Hello, everyone, I’m Dean Koontz. Or so I have been telling people for a long time, and they have come to believe it. A week after birth, already talking, I insisted on being called Rolf Bettenburger. This made me a target of the FBI in the days before the bureau targeted everyone, because there was a Rolf Bettenburger engaged in shady business in Austria, who had appeared to die in a freak blimp explosion when I was six days old. When I was two months old, Bettenburger’s fortune was siphoned out of his Swiss bank account, and three days later, bearing Bettenburger’s ID, someone resembling me was briefly detained at a yacht brokerage in Monaco, where he attempted to pay 4 million in cash for a 160-foot ocean-going vessel. This obvious criminal escaped by soiling his diaper; while authorities recoiled at the stench, the suspect toddled away with all that cash and was never found.
Because time steals so many details of our past from memory, I can’t say with any certainty that there was in fact a connection between me and that would-be infant yachtsman. I can only note that neither the FBI nor Interpol has been able to prove anything, and I predict they never will.
These days, I live in southern California with my wife, Gerda, and our golden retriever Elsa. You might know me as a bestselling author, but Elsa knows me as her food source, and Gerda knows me as Rudy Bildungsroman.
My latest novel is called After Death. It’s a tense and twisty story about the consequence of an experiment where 55 die in a laboratory accident — and one man recovers from death with an extraordinary ability and an urgent mission.
I work hard to make my novels edge-of-the-seat experiences. They also provide a contrarian view of the world that you can’t find most other places, and they are meant to give you hope in what often seems to be a world without it.
What Are You Reading?
I’ve recently reread Truman Capote’s Breakfast at Tiffany’s, which was somewhat scandalous in its time, but is now a curious mix, both sweetly charming and deeply sad — and much better than the movie.

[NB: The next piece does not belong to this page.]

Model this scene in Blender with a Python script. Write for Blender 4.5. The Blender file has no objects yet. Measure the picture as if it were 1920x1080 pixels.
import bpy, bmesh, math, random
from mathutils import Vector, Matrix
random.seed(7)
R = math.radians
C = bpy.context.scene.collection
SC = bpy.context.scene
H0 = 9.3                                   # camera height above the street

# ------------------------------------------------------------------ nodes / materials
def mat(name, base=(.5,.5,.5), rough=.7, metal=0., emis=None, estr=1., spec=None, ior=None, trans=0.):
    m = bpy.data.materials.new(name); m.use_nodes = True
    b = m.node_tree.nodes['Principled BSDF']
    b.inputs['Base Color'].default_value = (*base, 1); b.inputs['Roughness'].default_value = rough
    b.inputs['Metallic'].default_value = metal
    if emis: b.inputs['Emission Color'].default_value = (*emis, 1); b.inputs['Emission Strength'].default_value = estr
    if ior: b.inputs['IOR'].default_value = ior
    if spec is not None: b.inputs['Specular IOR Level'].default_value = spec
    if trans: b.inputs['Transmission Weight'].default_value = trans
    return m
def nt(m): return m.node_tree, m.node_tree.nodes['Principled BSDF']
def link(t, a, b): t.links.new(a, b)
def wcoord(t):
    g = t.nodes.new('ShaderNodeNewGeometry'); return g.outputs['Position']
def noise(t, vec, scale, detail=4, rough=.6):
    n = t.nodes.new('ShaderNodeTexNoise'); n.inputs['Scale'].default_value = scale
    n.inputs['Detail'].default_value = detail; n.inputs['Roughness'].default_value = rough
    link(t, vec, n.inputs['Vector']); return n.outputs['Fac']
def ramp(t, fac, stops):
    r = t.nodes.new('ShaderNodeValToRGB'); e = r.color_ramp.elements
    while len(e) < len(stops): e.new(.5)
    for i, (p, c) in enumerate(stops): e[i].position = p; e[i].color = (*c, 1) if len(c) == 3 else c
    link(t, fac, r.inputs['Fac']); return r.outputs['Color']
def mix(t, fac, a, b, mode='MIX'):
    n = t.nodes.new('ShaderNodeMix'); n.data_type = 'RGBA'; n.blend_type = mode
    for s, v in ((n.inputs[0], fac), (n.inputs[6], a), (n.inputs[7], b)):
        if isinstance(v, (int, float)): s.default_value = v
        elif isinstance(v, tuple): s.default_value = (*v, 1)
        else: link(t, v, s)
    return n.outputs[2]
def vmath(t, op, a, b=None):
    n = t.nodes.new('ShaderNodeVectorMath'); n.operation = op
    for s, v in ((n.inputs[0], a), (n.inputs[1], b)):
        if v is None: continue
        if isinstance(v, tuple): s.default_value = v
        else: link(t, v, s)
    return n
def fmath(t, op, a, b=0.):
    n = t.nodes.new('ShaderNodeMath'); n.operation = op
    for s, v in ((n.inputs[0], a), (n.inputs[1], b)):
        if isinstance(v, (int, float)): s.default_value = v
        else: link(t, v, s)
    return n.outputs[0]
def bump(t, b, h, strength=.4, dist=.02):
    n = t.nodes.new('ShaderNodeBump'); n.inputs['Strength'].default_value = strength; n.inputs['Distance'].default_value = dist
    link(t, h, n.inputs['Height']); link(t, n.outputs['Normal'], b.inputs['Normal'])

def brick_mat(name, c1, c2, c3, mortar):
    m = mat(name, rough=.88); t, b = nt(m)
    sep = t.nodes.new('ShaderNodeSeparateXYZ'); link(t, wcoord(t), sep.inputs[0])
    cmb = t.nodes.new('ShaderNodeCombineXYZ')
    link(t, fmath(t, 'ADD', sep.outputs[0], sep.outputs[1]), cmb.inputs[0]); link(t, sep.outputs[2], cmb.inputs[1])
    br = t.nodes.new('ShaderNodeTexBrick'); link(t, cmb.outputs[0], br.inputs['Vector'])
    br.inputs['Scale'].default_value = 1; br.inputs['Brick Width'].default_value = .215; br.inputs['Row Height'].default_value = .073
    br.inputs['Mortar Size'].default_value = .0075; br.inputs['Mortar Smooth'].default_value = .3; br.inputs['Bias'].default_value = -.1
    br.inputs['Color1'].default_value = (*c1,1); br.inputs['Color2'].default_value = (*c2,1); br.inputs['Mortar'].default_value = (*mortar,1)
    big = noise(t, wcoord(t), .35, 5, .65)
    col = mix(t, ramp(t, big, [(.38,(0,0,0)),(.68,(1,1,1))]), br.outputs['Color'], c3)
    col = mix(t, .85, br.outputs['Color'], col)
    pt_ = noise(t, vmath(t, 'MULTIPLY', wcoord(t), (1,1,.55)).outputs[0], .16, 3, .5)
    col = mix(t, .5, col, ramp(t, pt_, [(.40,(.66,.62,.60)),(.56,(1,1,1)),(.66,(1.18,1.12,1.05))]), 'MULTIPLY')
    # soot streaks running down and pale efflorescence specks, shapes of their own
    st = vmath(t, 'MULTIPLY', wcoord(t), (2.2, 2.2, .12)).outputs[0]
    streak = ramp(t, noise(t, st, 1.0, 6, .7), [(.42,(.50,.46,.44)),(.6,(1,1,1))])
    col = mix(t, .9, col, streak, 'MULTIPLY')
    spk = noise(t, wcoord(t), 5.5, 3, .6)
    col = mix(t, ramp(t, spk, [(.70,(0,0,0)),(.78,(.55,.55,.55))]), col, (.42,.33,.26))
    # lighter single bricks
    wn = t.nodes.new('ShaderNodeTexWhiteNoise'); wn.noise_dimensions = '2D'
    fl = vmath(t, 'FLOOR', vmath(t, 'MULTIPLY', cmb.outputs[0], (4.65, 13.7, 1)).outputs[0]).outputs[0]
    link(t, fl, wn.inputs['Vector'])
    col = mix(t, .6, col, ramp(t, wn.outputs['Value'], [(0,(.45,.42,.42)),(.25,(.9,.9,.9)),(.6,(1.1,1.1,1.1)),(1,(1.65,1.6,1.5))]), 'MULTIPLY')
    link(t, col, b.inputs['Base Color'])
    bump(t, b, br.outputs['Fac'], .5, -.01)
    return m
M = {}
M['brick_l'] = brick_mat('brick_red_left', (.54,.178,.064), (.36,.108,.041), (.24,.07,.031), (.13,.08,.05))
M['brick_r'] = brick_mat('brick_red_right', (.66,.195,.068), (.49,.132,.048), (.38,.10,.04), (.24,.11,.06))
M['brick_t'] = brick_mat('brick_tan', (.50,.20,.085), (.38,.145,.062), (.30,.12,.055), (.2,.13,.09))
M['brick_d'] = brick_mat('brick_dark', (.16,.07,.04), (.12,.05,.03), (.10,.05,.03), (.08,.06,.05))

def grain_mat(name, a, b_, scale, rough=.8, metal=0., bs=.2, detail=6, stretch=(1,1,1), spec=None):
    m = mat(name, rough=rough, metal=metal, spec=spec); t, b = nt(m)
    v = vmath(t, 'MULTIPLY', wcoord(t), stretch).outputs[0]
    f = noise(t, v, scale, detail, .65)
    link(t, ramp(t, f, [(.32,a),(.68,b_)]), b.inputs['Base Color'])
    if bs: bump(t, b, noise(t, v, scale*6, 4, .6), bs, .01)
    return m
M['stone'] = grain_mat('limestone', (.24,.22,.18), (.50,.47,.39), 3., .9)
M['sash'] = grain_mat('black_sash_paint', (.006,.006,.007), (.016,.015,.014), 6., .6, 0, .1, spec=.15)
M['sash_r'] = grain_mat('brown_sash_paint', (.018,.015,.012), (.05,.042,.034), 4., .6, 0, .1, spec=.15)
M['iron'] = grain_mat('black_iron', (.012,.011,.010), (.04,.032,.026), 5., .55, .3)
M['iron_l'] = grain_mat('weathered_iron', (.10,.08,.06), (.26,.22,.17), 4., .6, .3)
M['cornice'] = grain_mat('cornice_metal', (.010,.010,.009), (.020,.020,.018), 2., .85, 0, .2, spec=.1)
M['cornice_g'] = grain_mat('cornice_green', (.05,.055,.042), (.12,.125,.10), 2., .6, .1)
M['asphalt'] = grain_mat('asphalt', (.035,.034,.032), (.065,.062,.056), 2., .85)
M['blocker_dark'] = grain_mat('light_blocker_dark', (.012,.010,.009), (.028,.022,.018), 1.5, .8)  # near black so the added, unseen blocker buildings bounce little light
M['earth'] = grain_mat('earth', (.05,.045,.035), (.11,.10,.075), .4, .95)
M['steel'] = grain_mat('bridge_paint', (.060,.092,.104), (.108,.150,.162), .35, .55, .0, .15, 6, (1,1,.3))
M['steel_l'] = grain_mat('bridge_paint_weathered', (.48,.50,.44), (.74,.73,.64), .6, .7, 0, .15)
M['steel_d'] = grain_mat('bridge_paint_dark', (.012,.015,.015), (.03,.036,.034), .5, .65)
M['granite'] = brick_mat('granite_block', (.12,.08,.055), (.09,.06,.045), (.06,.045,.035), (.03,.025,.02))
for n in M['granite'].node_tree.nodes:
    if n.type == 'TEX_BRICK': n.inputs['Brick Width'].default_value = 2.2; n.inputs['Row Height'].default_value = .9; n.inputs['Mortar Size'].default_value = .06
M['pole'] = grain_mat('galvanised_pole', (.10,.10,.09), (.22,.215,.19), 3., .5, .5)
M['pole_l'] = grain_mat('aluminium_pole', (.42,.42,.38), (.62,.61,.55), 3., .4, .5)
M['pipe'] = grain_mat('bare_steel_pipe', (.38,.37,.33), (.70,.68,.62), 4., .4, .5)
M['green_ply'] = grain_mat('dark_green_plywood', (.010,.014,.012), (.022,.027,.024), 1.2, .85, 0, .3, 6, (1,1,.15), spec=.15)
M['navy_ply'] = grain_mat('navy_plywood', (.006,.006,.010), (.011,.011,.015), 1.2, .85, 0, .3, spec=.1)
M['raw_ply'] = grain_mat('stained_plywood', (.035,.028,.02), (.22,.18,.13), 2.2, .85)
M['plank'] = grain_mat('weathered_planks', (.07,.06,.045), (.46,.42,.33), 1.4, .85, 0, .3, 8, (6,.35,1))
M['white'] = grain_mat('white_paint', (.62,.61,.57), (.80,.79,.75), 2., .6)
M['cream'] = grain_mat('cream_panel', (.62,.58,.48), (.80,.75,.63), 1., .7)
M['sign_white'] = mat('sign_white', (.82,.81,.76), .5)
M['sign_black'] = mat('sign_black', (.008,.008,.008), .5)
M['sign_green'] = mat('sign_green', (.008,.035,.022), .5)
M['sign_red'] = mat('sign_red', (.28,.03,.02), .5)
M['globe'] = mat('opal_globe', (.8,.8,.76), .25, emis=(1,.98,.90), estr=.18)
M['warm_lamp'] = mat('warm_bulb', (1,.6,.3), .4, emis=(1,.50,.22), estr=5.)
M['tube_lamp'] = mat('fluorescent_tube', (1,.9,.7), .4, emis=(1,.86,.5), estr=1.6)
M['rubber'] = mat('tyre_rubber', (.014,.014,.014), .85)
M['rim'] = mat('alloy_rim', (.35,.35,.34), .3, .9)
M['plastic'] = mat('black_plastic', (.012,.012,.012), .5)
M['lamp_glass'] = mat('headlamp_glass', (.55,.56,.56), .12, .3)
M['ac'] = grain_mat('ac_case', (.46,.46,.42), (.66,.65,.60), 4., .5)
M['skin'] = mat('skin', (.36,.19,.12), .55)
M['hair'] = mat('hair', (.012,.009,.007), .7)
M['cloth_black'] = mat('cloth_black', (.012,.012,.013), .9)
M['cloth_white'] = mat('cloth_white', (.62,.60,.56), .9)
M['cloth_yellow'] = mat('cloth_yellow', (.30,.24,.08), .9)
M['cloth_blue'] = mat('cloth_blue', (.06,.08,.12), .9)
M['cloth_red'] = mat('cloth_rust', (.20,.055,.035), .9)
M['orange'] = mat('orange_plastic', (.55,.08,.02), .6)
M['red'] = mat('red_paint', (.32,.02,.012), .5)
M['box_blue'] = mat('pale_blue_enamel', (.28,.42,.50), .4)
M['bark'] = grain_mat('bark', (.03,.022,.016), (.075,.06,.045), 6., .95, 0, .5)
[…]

And I will soon start reading a massive biography, Rolf Bettenburger: Infant of Mystery.
Books That Shaped Me
All the wonderful novels by John D. MacDonald, Charles Dickens, and Jane Austen. Many of the science fiction novels of Robert Heinlein.
I found much invaluable guidance in two nonfiction volumes. The first is Building a Better You by Victor Frankenstein. The second — Childhood Is a Boring Waste of Time: How to Start Life as an Adult When You’re One Week Old by Rudy Rolf.
More Good Stuff
As I understand it, in this section I am encouraged to shamelessly promote some of my works, and I’m okay with that. I wrote a series of 12 shorter stories with the overall title of Nameless, about a man who has no memory of who he once was, but who is compelled to bring justice to those miscreants who deserve it. He is generously funded by a deeply mysterious organization and is on a path toward a devastating self-discovery.
You might also enjoy my recent novel, The House at the End of the World. It’s about an artist who lives alone on an island and who finds herself facing a terrifying enemy in an epic battle to save the world.
Another recent novel of mine, The Big Dark Sky, is set on an isolated ranch in Montana, where a dozen strangers are drawn together to confront a threat to the future of humanity.
Finally, if you want to be scared silly but at the same time experience a warm-and-fuzzy feeling, I recommend my novel Devoted. The main character, Woody, is an 11-year-old autistic boy who hasn’t spoken a word until a uniquely gifted golden retriever enters his life following the murder of Woody’s dad. Elsa loves this one! Every time she rereads it, she gets so excited that, every 30 pages, she has to be taken outside to pee.